Есть привозная вода, которую перекачивают в бак из цистерны. Вода чистая и вкусная, амебы в ней не водятся, установили опытным путем. В вилле всегда есть электричество. Четыре раза в день происходит такая манифестация. Вдруг гаснет весь свет, минутная пауза, щелчки реле – и во дворе запускается дизель. Сладкий и терпкий дым танковых сражений начинает затягивать в форточки. И не вспоминается от этого дыма ни Курская дуга, ни Висло-Одерская, ни прорыв к озеру Балатон. Вилла вся прокалена октябрьским солнышком, воздух сухой, как в духовке, которую забыли выключить после зажарки бараньей ноги. Эль-Саллюм, бросок на Тобрук. Англосаксы драпают в Каир, бросая на позициях надувные ванны. Лидируют итальянцы.
Им страшно тяжело воевать: в одной руке мандолина, в другой – винтовка. Винтовка мешает играть, а мандолина – стрелять. Бежать им тоже очень тяжело и неудобно, судя по рядам белых крестиков у дороги от Эль-Аламейна до Александрии.
Проходы в минных полях, размеченные фитилями из солдатских шинелей, отжатых в соляре. Вместо плошек овальные алюминиевые банки от немецкой тушенки. Сукно «фельдграу» (ночи-то холоднющие!) стало угольно-черным от жирного синтетического газойля. Фитили тревожно пылают, механы на измене, но рулят. Офицеры не слезают с танков, тревожно всматриваются в темноту, стоя в танковых башнях.
Трупы здесь стремительно вздуваются за три-четыре часа, потом лопаются – и через пару суток на красной пустынной земле остается обширное пятно и плоская человекообразная лепешка. Ее можно взять под мышку как раскладушку и отнести на кладбище. Даже не противно, хотя запах есть, конечно. И мухи. Трупные мухи, которые стремительно набиваются в твою машину и хотят ехать дальше с тобой, на новые пастбища… Тебя мутит от мысли, что эти пассажиры без плацкарты будут ползать по твоему лицу. Живому или мертвому – одинаково противно.

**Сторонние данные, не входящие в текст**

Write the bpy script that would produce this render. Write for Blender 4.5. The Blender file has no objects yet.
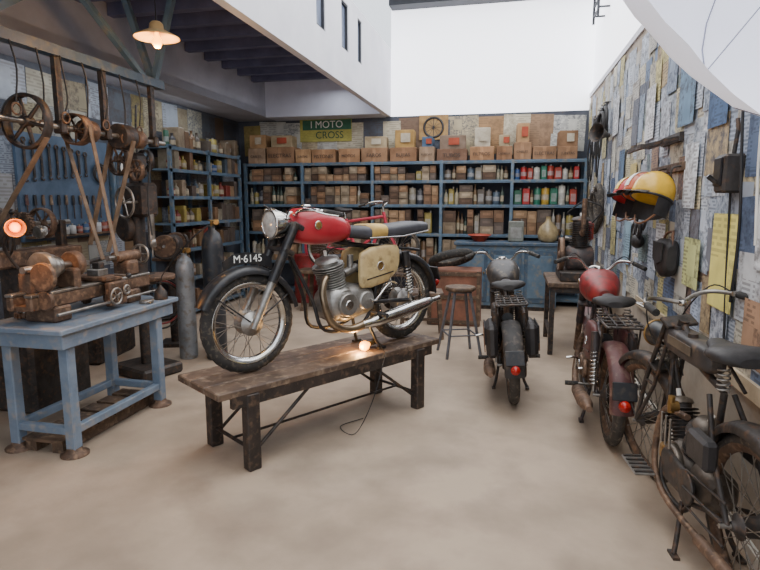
import bpy, math, random
from mathutils import Vector, Matrix, Euler
random.seed(7)
rnd=random.random
def ru(a,b): return a+(b-a)*random.random()
V=Vector
PI=math.pi
def lin(c):
    return tuple(((x/255)/12.92 if x/255<=.04045 else (((x/255)+.055)/1.055)**2.4) for x in c)

# ------------------------------------------------------------------ materials
MATS={}
def M(name,col,col2=None,rough=.5,metal=0.0,scale=8,bump=0.0,tint=False,detail=6,lo=.35,hi=.65,emit=0.0,bscale=None,dirt=None,dlo=.52,dhi=.7,dscale=3.1):
    if name in MATS: return MATS[name]
    m=bpy.data.materials.new(name);m.use_nodes=True
    nt=m.node_tree;N=nt.nodes;Lk=nt.links
    bs=N['Principled BSDF']
    bs.inputs['Roughness'].default_value=rough
    bs.inputs['Metallic'].default_value=metal
    tc=N.new('ShaderNodeTexCoord')
    no=N.new('ShaderNodeTexNoise');no.inputs['Scale'].default_value=scale;no.inputs['Detail'].default_value=detail
    no.inputs['Roughness'].default_value=.62
    Lk.new(tc.outputs['Object'],no.inputs['Vector'])
    rp=N.new('ShaderNodeValToRGB')
    c1=lin(col);c2=lin(col2) if col2 else tuple(x*.72 for x in c1)
    rp.color_ramp.elements[0].color=(*c2,1);rp.color_ramp.elements[1].color=(*c1,1)
    rp.color_ramp.elements[0].position=lo;rp.color_ramp.elements[1].position=hi
    Lk.new(no.outputs['Fac'],rp.inputs['Fac'])
    out=rp.outputs['Color']
    if tint:
        at=N.new('ShaderNodeAttribute');at.attribute_name='Col'
        mx=N.new('ShaderNodeMix');mx.data_type='RGBA';mx.blend_type='MULTIPLY';mx.inputs[0].default_value=1
        Lk.new(out,mx.inputs[6]);Lk.new(at.outputs['Color'],mx.inputs[7]);out=mx.outputs[2]
    if dirt:
        n2=N.new('ShaderNodeTexNoise');n2.inputs['Scale'].default_value=scale*dscale;n2.inputs['Detail'].default_value=8
        Lk.new(tc.outputs['Object'],n2.inputs['Vector'])
        r2=N.new('ShaderNodeMapRange');r2.inputs[1].default_value=dlo;r2.inputs[2].default_value=dhi
        Lk.new(n2.outputs['Fac'],r2.inputs[0])
        mx=N.new('ShaderNodeMix');mx.data_type='RGBA'
        Lk.new(r2.outputs[0],mx.inputs[0]);Lk.new(out,mx.inputs[6]);mx.inputs[7].default_value=(*lin(dirt),1);out=mx.outputs[2]
    Lk.new(out,bs.inputs['Base Color'])
    if bump:
        nb=N.new('ShaderNodeTexNoise');nb.inputs['Scale'].default_value=bscale or scale*4;nb.inputs['Detail'].default_value=8
        Lk.new(tc.outputs['Object'],nb.inputs['Vector'])
        bp=N.new('ShaderNodeBump');bp.inputs['Strength'].default_value=bump;bp.inputs['Distance'].default_value=.01
        Lk.new(nb.outputs['Fac'],bp.inputs['Height']);Lk.new(bp.outputs[0],bs.inputs['Normal'])
    if emit:
        Lk.new(out,bs.inputs['Emission Color']);bs.inputs['Emission Strength'].default_value=emit
    MATS[name]=m
    return m
black=M('black_paint',(38,38,41),(26,26,28),rough=.35,dirt=(66,58,50),scale=5)
iron=M('dark_iron',(76,71,68),(48,44,42),rough=.55,metal=.45,scale=9,dirt=(98,76,60),bump=.2)
rust=M('rusty_steel',(120,94,76),(70,57,48),rough=.6,metal=.4,scale=9,dirt=(144,116,92),bump=.3)
steel=M('worn_steel',(170,166,160),(120,114,106),rough=.35,metal=.8,scale=10)
chrome=M('chrome',(220,220,220),(180,176,166),rough=.16,metal=1,scale=6)
alu=M('cast_aluminium',(174,172,168),(126,122,116),rough=.42,metal=.75,scale=9,bump=.1)
rubber=M('tyre_rubber',(50,48,46),(34,33,32),rough=.85,scale=12,dirt=(90,82,72))
rubberD=M('dusty_rubber',(74,68,62),(52,48,44),rough=.9,scale=10,dirt=(112,102,88))
redp=M('red_paint',(178,44,54),(150,34,44),rough=.28,scale=4)
redold=M('faded_red_paint',(156,48,48),(112,36,36),rough=.42,scale=7,dirt=(96,60,54))
maroon=M('maroon_paint',(104,60,58),(72,46,44),rough=.5,scale=7,dirt=(116,92,80))
cream=M('cream_gold_paint',(202,180,130),(174,148,102),rough=.4,scale=6,dirt=(146,124,86))
leather=M('black_leather',(52,48,48),(34,32,32),rough=.55,scale=10,bump=.2)
seatmat=M('seat_vinyl',(70,70,76),(50,50,54),rough=.5,scale=8,bump=.15)
tan=M('tan_leather',(130,90,62),(94,66,48),rough=.55,scale=7,bump=.2)
glass=M('lens_glass',(215,215,212),(185,185,180),rough=.08,scale=30,metal=.3)
redlens=M('red_lens',(180,34,28),(140,24,20),rough=.15,scale=20)
bluep=M('blue_paint',(92,114,132),(70,92,112),rough=.45,scale=4,dirt=(120,118,112),bump=.08)
blueD=M('dark_blue_paint',(70,90,110),(50,70,90),rough=.5,scale=5,dirt=(98,98,96))
tablebl=M('blue_grey_paint',(120,134,150),(96,112,130),rough=.5,scale=5,dirt=(142,138,134),bump=.1)
wood=M('dark_wood',(98,76,58),(60,48,38),rough=.65,scale=7,bump=.3,dirt=(128,106,84))
woodtop=M('worn_plank',(106,86,70),(68,54,45),rough=.6,scale=5,bump=.3,dirt=(142,122,102))
woodblk=M('black_post',(58,48,42),(36,30,27),rough=.6,scale=8,bump=.3,dirt=(96,76,60))
brass=M('brass',(176,142,84),(128,98,58),rough=.35,metal=.8,scale=9)
white=M('white_enamel',(235,232,224),(215,210,200),rough=.3,scale=5)
painted=M('painted_tin',(240,240,240),(190,185,180),rough=.45,tint=True,scale=9)
card=M('cardboard',(244,244,244),(196,190,182),rough=.85,tint=True,scale=5,bump=.1)
canvas=M('glowing_white_fabric',(236,236,246),(226,226,238),rough=.9,scale=2,emit=.6)  # umbrella cloth, with glow added to imitate light coming through
rope=M('cable_rubber',(40,38,38),(28,26,26),rough=.6)
belt=M('belt_leather',(130,110,90),(92,76,60),rough=.7,scale=10)
ink=M('painted_lettering',(232,232,226),(220,220,215),rough=.6)
inkd=M('dark_lettering',(70,58,50),(60,50,44),rough=.7)
gasgrn=M('gas_cylinder_paint',(40,46,54),(28,32,38),rough=.4,scale=5,dirt=(76,70,64))
silv=M('silver_cylinder_paint',(150,156,162),(116,122,128),rough=.4,scale=5,metal=.3,dirt=(114,104,94))

def emat(name,col,s,ec=None):
    m=bpy.data.materials.new(name);m.use_nodes=True
    b=m.node_tree.nodes['Principled BSDF'];b.inputs['Base Color'].default_value=(*lin(col),1)
    b.inputs['Emission Color'].default_value=(*lin(ec or col),1);b.inputs['Emission Strength'].default_value=s
    return m
bulbm=emat('glowing_bulb',(255,190,90),7,(255,160,50))
bulbo=emat('glowing_orange_bulb',(255,150,60),4,(255,118,14))

def printmat(name,ink_c,amt=.75,k=1.0,picth=.62):
    """printed paper: rows of words, columns and picture blocks, in metres of paper (UV)"""
    m=bpy.data.materials.new(name);m.use_nodes=True
    nt=m.node_tree;N=nt.nodes;L=nt.links;bs=N['Principled BSDF'];bs.inputs['Roughness'].default_value=.8
    uv=N.new('ShaderNodeUVMap')
    def math_(op,a,b=None):
        n=N.new('ShaderNodeMath');n.operation=op
        for i,x in enumerate((a,b)):
            if x is None: continue
            if isinstance(x,(int,float)): n.inputs[i].default_value=x
            else: L.new(x,n.inputs[i])
        return n.outputs[0]
    def cell(sx,sy):
        mp=N.new('ShaderNodeVectorMath');mp.operation='MULTIPLY';mp.inputs[1].default_value=(sx*k,sy*k,1)
        L.new(uv.outputs[0],mp.inputs[0])
        fl=N.new('ShaderNodeVectorMath');fl.operation='FLOOR';L.new(mp.outputs[0],fl.inputs[0])
        wn=N.new('ShaderNodeTexWhiteNoise');wn.noise_dimensions='2D';L.new(fl.outputs[0],wn.inputs['Vector'])
        return wn.outputs['Value'],mp.outputs[0]
    words,mp=cell(32,38)
    sp=N.new('ShaderNodeSeparateXYZ');L.new(mp,sp.inputs[0])
    row=math_('LESS_THAN',math_('FRACT',sp.outputs[1]),.55)
    txt=math_('MULTIPLY',row,math_('GREATER_THAN',words,.3))
    blk,_=cell(6.1,4.7)
    pic=math_('GREATER_THAN',blk,picth)
    nz=N.new('ShaderNodeTexNoise');nz.inputs['Scale'].default_value=17*k;nz.inputs['Detail'].default_value=7;nz.inputs['Roughness'].default_value=.7;L.new(uv.outputs[0],nz.inputs['Vector'])
    pc=N.new('ShaderNodeMapRange');pc.inputs[1].default_value=.42;pc.inputs[2].default_value=.6;L.new(nz.outputs['Fac'],pc.inputs[0])
    txt2=math_('MULTIPLY',txt,math_('GREATER_THAN',blk,.2))
    mx=N.new('ShaderNodeMix');mx.data_type='FLOAT'
    L.new(pic,mx.inputs[0]);L.new(math_('MULTIPLY',txt2,.7),mx.inputs[2]);L.new(pc.outputs[0],mx.inputs[3])
    fac=math_('MULTIPLY',mx.outputs[0],amt)
    at=N.new('ShaderNodeAttribute');at.attribute_name='Col'
    n2=N.new('ShaderNodeTexNoise');n2.inputs['Scale'].default_value=6;n2.inputs['Detail'].default_value=6;L.new(uv.outputs[0],n2.inputs['Vector'])
    st=N.new('ShaderNodeMapRange');st.inputs[1].default_value=.3;st.inputs[2].default_value=.7;st.inputs[3].default_value=.74;st.inputs[4].default_value=1.06;L.new(n2.outputs['Fac'],st.inputs[0])
    sc=N.new('ShaderNodeVectorMath');sc.operation='SCALE';L.new(at.outputs['Color'],sc.inputs[0]);L.new(st.outputs[0],sc.inputs['Scale'])
    cm=N.new('ShaderNodeMix');cm.data_type='RGBA';L.new(fac,cm.inputs[0]);L.new(sc.outputs[0],cm.inputs[6]);cm.inputs[7].default_value=(*lin(ink_c),1)
    L.new(cm.outputs[2],bs.inputs['Base Color'])
    return m
news=printmat('newsprint',(46,56,76),.74,1.35)
photo_pg=printmat('picture_page',(50,60,80),.82,1.0,.3)
advert=printmat('printed_advert',(62,50,48),.7,1.1,.5)
plainad=printmat('faded_bill',(84,66,54),.45,.8,.8)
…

Странные грезы рождает утренний выхлоп дизеля, задутый в форточку твоей спальни. В этой спальне можно было бы уместить малый парадный зал какой-нибудь достойной и качественно выродившейся европейской династии. Но в нашем зале пусто. Есть люстра из хрусталя и меди, она может реально убить, если упадет на голову. И все. Только в углу стоит диванчик-оттоманка, продавленный в труху. Когда на него садишься, ноги оказываются выше плеч. Женщинам в юбках крайне не рекомендуется. Хотя откуда бы им тут взяться? Раз в два дня я подкладываю под подушки дивана картонки. Ночью центральная подушка сама выползает из-под меня, и я становлюсь на «мостик». Не просыпаясь, ловко запихиваю ее обратно.

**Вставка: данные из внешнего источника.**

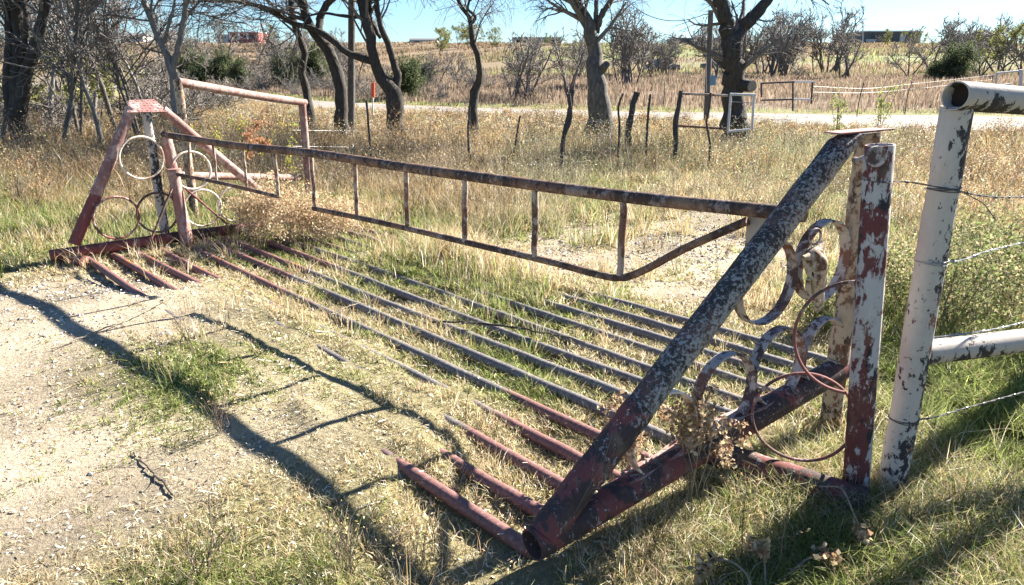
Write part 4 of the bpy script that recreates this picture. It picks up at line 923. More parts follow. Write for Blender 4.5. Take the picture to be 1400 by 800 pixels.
P = [PY(963, 20, 24), PY(940, 27, 24), PY(905, 27, 24), PY(880, 18, 24), PY(855, -2, 24), PY(820, -40, 24)]; P, rr = resamp(P, [.012] * 6, 40)
mb = MB(); mb.tube(P, .012, 6); o = mb.build('power_line', M['wire'], base=tuple(P[0])); tag(o, 'drooping power line swinging left from the pole with the meter box', 'power line')
mb = MB(); mb.tube([P[0], PY(971, 19, 24)], .02, 8); mb.build('insulator', M['greysteel'], o, base=tuple(o.location))

# ================================================================== FAR BUILDINGS (on the crest)
def building(name, label, u0, u1, vb, vt, depth, dp, wall, roof, wins=(), roofstyle='flat', doors=(), cat='building'):
    for _ in range(12): depth = float(yroad(PY((u0 + u1) / 2, 60, depth)[0])) + 222
    a = PY(u0, vb, depth); b = PY(u1, vb, depth); zt = PY(u0, vt, depth)[2]; gzb = min(float(gz(a[0], a[1])), float(gz(b[0], b[1]))) - .4
    zb = min(a[2], gzb); w_ = b[0] - a[0]; cx = (a[0] + b[0]) / 2
    t = thing(name, label, cat, (cx, depth + dp / 2, zb)); mb = MB(); mb.box((cx, depth + dp / 2, (zb + zt) / 2), (w_, dp, zt - zb)); mb.build('wall', M[wall], t, smooth=False)
    mb = MB()
    if roofstyle == 'flat': mb.box((cx, depth + dp / 2, zt + .18), (w_ + .5, dp + .5, .35))
    else:
        rh = (zt - zb) * .45; x0, x1 = cx - w_ / 2 - .3, cx + w_ / 2 + .3; y0, y1 = depth - .3, depth + dp + .3
        mb.prism([(x0, y0, zt + .01), (x0, (y0 + y1) / 2, zt + rh), (x0, y1, zt + .01)], (x1 - x0, 0, 0))
    mb.build('roof', M[roof], t, smooth=False)
    for (f0, f1, h0, h1) in wins:
        x0, x1 = a[0] + w_ * f0, a[0] + w_ * f1; z0 = a[2] + (zt - a[2]) * h0; z1 = a[2] + (zt - a[2]) * h1
        mb = MB(); mb.box(((x0 + x1) / 2, depth - .03, (z0 + z1) / 2), (x1 - x0, .10, z1 - z0)); mb.build('window', M['glass'], t, smooth=False)
    for (f0, f1, h1, m) in doors:
        x0, x1 = a[0] + w_ * f0, a[0] + w_ * f1; z1 = a[2] + (zt - a[2]) * h1
        mb = MB(); mb.box(((x0 + x1) / 2, depth - .05, (a[2] + z1) / 2), (x1 - x0, .12, z1 - a[2])); mb.build('door', M[m], t, smooth=False)
    return t
building('warehouse', 'long dark grey metal building with a pale roof on the hill at the right', 1182, 1258, 57.5, 43.5, 228, 24, 'darkwall', 'roofw', [(.10, .22, .3, .8), (.35, .5, .3, .8)], 'flat', [(.62, .72, .8, 'palewall'), (.93, .985, .9, 'palewall'), (.02, .2, .28, 'palewall')])
building('long_building', 'long blue-grey building with a pale front on the hill, left of the leaning tree', 701, 766, 61, 52.5, 225, 18, 'palewall', 'greymetal', [(.02, .38, .25, .75), (.42, .62, .25, .75), (.66, .96, .3, .7)])
lb = building('shop_building', 'low building with red letters above its blue-grey roof, left of the big tree', 924, 992, 60, 53.5, 232, 14, 'darkwall', 'greymetal', [(.1, .3, .2, .7), (.5, .8, .2, .7)])
_ld = float(lb.location[1]) - 7.4
mb = MB(); gg = np.random.default_rng(5)
for c0, c1 in ((928, 938), (947, 967), (982, 990)):
    u = c0
    while u < c1:
        p = PY(u, 50.0, _ld); hgt = gg.uniform(.65, 1.0); mb.box(p, (.16, .1, hgt)); mb.box(p + np.array([.22, 0, gg.choice([-.3, 0, .3])]), (.34, .1, .14)); u += 2.3
mb.build('roof_lettering', M['redsign'], lb, smooth=False)
building('house', 'small pale house on the hill, seen between the trees of the left thicket', 165, 196, 56, 49, 205, 10, 'palewall', 'roofg', [(.15, .4, .25, .7), (.6, .85, .25, .7)], 'gable')
building('shed', 'small dark shed on the hill, left fork of the Y-shaped tree', 219, 234, 56, 46, 210, 8, 'darkwall', 'roofg', [(.3, .7, .4, .8)], 'gable')
building('red_building', 'red and white building on the hill, left of the curved trees', 313, 354, 54, 44.5, 212, 14, 'redwall', 'roofw', [(.12, .3, .2, .7), (.42, .58, .2, .7), (.7, .88, .2, .7)], 'flat', [(.6, .66, .9, 'white'), (.32, .38, .9, 'white'), (.0, .05, .95, 'white')])
building('annex', 'low pale building on the hill attached in view left of the red building', 297, 312, 54, 48, 213, 10, 'palewall', 'roofw', [(.2, .8, .3, .7)])
building('house', 'pale low house on the brown hill crest right of the forked tree', 560, 598, 60.5, 54.5, 235, 10, 'palewall', 'roofg', [(.15, .35, .25, .7), (.6, .85, .25, .7)], 'gable')
building('house', 'tiny pale house at the far right end of the hill crest', 1346, 1372, 54, 48, 240, 10, 'palewall', 'greymetal', [(.2, .4, .25, .7), (.6, .8, .25, .7)], 'gable')
def light_mast(u, v0, v1, depth, label):
    a = PY(u, v0, depth); b = PY(u, v1, depth); b[2] = float(gz(b[0], b[1])); t = thing('light_pole', label, 'light pole', b, 'light poles on the hill')
    mb = MB(); mb.tube([b, a], .13, 10); mb.build('pole', M['greysteel'], t)
    mb = MB(); mb.box(a + Z3 * .1, (1.6, .2, .12)); mb.box(a + np.array([-.6, 0, .2]), (.6, .4, .22)); mb.box(a + np.array([.6, 0, .2]), (.6, .4, .22)); mb.build('lamp_head', M['greysteel'], t, smooth=False)
light_mast(1180, 27, 58, 226, 'light pole at the left end of the dark grey metal building')
light_mast(1086, 32, 60, 230, 'light pole above the clump of bare trees right of the big tree')
def small_vehicle(u, v, depth, label, m):
    p = PY(u, v, depth); z = float(gz(p[0], p[1])); t = thing('parked_car', label, 'car', (p[0], p[1], z), 'cars parked in the field')
    L = 3.6
    prof = [(-1.8, .35), (-1.8, .85), (-1.1, .95), (-.7, 1.45), (.7, 1.45), (1.15, .95), (1.75, .85), (1.8, .35)]
    mb = MB(); mb.prism([(p[0] + x, p[1] - .8, z + h) for x, h in prof], (0, 1.6, 0)); mb.build('body', M[m], t, smooth=False)
    for sx in (-1.1, 1.15):
        mb = MB(); mb.tube([(p[0] + sx, p[1] - .84, z + .32), (p[0] + sx, p[1] + .84, z + .32)], .32, 16); mb.build('wheel', M['tpost'], t)
    mb = MB(); mb.prism([(p[0] - .62, p[1] - .83, z + 1.0), (p[0] - .58, p[1] - .83, z + 1.36), (p[0] + .62, p[1] - .83, z + 1.36), (p[0] + .95, p[1] - .83, z + 1.0)], (0, .02, 0)); mb.build('window', M['glass'], t, smooth=False)
small_vehicle(905, 97, 82, 'small pale vehicle parked in the green field left of the pole with the meter box', 'greymetal')
small_vehicle(981, 88, 88, 'dark vehicle parked in the field between the pole and the big tree', 'darkwall')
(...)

Аль-Котес и Пу спят здесь же, на армейских сирийских матрасиках, 700 руп. за штуку в базарный день. Ночами в Дамаске очень тихо, лишь каждый час бьет сторожевая пушка с Касьюна: «Спите спокойно, жители Донасска!» И все спят, лишь иногда звонко щелкнет по лбу храпуна резиновый шлепанец, запущенный меткой рукой товарища. Это называется «убить тигра». Мне Аль-Котес просто говорит ласково: «Димас, перевернись». Я моментально переворачиваюсь и перестаю рычать. Зимой в Новоазовске, в промерзшем пансионате, который до кучи затопило осенним штормом, мне достаточно деликатно ткнули в спину, чтобы я крутанулся. Из этого толчка моментально соткался очень яркий и достоверный сон, документалка. Цветная и со звуком: осколок залетает под нижний край бронежилета на спине. Кровь выходит, пульсируя, я силюсь рассмотреть: чего там? Вижу, что кровь очень темная, выворачиваюсь улиткой в своей бронированной раковине и вдруг понимаю, что начинаю стремительно слабеть… Не могу пошевелиться, не могу даже позвать на помощь – сладко млею, проваливаясь в беспамятство. Крохотный обогреватель-кубик выжег весь кислород в атмосфере, направив меня тропой удушливых видений. Месяц назад в Песках в это же место ранило Грэма Филлипса, и дьявольское наваждение собралось подобно бисеру на нитке. Я не захотел увидеть в этом сне пророчество или предупреждение, и правильно. У нашего Ордена потери были минимальные – только «Четырехсотые» и «Пятисотые» (описавшиеся и обгадившиеся).